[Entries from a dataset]
━━━━━━━━━━
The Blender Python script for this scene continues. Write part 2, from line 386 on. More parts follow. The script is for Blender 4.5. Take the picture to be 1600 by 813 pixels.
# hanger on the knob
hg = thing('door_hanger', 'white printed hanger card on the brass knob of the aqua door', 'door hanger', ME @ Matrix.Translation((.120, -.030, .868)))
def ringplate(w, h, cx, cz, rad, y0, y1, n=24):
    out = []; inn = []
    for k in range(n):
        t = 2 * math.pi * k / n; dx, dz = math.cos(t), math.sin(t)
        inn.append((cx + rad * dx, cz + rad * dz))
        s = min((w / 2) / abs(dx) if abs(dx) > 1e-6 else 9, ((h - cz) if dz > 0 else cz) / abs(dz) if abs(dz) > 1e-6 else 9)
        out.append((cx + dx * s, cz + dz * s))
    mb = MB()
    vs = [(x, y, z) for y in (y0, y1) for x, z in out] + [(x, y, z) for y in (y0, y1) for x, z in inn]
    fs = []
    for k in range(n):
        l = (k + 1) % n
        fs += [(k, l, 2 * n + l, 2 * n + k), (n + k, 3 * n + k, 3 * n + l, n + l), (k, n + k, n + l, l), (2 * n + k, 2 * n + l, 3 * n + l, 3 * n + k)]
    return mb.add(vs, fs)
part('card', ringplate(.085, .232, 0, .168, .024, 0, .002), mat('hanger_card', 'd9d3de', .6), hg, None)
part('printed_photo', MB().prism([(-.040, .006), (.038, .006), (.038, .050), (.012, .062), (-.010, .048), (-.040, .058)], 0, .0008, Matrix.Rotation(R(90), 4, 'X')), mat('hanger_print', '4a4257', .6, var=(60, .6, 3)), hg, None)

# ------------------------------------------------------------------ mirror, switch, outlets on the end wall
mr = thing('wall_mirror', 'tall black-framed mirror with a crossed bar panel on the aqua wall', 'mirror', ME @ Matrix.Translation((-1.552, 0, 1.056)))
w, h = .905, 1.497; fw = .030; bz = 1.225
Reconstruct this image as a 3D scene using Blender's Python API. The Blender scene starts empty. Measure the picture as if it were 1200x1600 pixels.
━━━━━━━━━━
--- What the task requires ---
Search the entries for the word "pixels" and copy every line that has it.

--- Right answer ---
The Blender Python script for this scene continues. Write part 2, from line 386 on. More parts follow. The script is for Blender 4.5. Take the picture to be 1600 by 813 pixels.
Reconstruct this image as a 3D scene using Blender's Python API. The Blender scene starts empty. Measure the picture as if it were 1200x1600 pixels.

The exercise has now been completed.